Organisaties die moeite hebben IT-talenten binnen te halen, doen er wellicht goed aan zich meer te richten op senior IT’ers, aangezien de schaarste onder deze groep een stuk lager is dan bij de junior en medior IT-professionals. Een andere mogelijkheid waarvan al steeds vaker gebruik wordt gemaakt in de strijd tegen de schaarste, is om mensen zonder IT-achtergrond aan te nemen. Nog maar 59% van de werkzame IT-professionals blijkt vandaag de dag te beschikken over een IT/informatica-achtergrond, een daling van 9 procentpunt ten opzichte van 2015. In plaats daarvan hebben mensen die werken als IT’er steeds vaker een studie afgerond op gebieden als bedrijfseconomie, technologie of wiskunde.
 
Top 10 belangrijkste factoren voor IT-professionals bij het kiezen van een werkgever
 
Bij het benaderen van IT’ers kunnen organisaties het best gebruikmaken van e-mail en LinkedIn. Wanneer ze gevonden talent willen binden, is het natuurlijk belangrijk om te weten waar de IT’ers het meeste waarde aan hechten ten aanzien van de arbeidsvoorwaarden die door hun werkgever worden geboden. Het belangrijkst blijkt simpelweg de hoeveelheid geld die kan worden verdiend. Dit geldt met een score van 56% met name voor de senior IT’ers, terwijl dit aspect bij de junior IT’ers met een score van 44% de eerste plaats deelt met de inhoudelijke werkzaamheden. Ook aan een vast contract wordt door senior IT-professionals meer belang toegekend: onder hen komt deze factor uit op 43%, een stuk hoger dan de 30% onder junior IT’ers. 

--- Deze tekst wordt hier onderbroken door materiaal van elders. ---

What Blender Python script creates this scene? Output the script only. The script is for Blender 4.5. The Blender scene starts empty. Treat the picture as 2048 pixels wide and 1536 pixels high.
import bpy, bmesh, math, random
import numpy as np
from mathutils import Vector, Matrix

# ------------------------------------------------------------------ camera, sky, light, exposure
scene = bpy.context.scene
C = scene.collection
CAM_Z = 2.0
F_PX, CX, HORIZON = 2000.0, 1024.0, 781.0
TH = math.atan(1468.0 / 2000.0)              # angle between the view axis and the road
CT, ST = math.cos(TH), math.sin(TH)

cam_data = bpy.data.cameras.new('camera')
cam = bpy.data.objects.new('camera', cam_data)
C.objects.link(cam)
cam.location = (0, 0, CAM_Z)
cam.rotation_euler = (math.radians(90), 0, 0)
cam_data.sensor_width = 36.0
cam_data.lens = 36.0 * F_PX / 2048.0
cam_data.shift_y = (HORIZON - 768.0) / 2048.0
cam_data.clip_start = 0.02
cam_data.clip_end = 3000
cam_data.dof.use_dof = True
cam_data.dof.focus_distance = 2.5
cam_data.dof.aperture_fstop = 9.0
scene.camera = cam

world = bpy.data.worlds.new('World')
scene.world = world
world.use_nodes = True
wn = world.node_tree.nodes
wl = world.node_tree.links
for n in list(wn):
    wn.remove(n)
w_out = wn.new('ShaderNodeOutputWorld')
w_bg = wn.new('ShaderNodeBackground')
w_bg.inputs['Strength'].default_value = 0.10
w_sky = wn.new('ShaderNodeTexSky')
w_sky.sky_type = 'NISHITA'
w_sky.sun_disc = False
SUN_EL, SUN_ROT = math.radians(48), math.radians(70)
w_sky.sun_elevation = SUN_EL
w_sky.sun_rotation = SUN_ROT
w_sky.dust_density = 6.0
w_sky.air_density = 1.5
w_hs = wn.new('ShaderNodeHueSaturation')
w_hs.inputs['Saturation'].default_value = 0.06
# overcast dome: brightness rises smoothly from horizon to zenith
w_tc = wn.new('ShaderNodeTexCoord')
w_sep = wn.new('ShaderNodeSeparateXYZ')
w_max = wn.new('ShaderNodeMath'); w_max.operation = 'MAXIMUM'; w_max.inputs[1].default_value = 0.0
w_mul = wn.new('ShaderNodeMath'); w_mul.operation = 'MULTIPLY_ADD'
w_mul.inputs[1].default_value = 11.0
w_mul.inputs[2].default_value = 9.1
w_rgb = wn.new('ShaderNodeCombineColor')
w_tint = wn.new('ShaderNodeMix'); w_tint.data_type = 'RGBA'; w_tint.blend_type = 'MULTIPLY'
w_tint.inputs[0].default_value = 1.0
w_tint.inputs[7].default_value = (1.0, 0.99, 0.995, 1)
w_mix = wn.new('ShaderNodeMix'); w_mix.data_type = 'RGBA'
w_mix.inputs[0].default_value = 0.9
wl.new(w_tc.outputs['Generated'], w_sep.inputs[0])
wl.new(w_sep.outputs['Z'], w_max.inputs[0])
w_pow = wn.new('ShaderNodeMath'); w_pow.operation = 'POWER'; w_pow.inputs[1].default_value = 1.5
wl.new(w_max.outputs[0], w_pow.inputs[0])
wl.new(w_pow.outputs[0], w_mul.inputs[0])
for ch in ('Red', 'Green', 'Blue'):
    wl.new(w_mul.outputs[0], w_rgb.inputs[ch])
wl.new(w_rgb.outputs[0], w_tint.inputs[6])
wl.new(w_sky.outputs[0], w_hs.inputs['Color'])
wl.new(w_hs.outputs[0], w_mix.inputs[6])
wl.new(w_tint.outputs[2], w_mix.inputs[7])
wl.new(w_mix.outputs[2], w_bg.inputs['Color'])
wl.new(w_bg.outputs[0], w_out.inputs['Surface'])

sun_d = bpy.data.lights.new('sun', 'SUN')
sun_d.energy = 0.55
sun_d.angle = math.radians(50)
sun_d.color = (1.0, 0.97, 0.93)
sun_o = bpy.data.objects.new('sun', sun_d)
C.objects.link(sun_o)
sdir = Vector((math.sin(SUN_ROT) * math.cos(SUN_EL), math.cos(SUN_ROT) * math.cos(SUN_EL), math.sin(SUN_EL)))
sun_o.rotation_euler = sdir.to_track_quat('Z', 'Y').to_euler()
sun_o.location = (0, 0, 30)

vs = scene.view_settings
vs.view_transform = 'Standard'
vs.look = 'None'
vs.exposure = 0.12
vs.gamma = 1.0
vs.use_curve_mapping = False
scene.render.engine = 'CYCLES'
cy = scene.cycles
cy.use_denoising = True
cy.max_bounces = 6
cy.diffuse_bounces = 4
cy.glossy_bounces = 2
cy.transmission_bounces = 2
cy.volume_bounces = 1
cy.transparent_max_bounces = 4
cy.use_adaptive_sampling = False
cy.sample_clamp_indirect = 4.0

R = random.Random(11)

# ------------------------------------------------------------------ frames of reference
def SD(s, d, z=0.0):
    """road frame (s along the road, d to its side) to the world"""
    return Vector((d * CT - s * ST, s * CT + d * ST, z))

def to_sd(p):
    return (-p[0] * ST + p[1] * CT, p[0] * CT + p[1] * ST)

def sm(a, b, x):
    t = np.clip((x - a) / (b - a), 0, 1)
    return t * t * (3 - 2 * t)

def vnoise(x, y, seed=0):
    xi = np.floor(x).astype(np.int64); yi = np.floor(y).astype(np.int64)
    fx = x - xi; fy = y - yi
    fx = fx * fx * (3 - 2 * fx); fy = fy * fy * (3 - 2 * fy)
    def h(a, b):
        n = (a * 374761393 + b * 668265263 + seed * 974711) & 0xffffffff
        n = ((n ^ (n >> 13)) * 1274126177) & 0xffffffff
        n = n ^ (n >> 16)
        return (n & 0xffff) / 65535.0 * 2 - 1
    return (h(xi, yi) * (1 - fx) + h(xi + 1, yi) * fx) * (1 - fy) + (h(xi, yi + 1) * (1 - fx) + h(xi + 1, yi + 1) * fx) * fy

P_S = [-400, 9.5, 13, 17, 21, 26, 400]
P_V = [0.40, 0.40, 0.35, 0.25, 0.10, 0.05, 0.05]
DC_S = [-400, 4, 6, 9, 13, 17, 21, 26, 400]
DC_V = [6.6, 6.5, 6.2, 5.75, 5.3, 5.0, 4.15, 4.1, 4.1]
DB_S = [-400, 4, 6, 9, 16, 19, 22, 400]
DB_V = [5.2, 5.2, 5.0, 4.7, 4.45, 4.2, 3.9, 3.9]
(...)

Daarnaast wordt de werksfeer relatief belangrijk gevonden. Hier zijn de verschillen tussen de jongere en oudere IT’ers echter een stuk kleiner: bij de junior IT’ers scoort dit aspect 40% en bij de senior IT’ers 39%, terwijl de medior IT’ers er nog iets meer waarde aan hechten. In verhouding tot de oudere collega’s, blijkt Junior IT-talent het tot slot veel belangrijker te vinden dat zijn of haar baan goeie carrièremogelijkheden biedt: terwijl dit voor 34% van hen als een bepalende factor wordt gezien, geldt dit maar voor 13% van hun senior collega’s. Gezien de verschillende loopbaanfases waarin deze twee groepen zich bevinden, is dit resultaat echter niet geheel verrassend.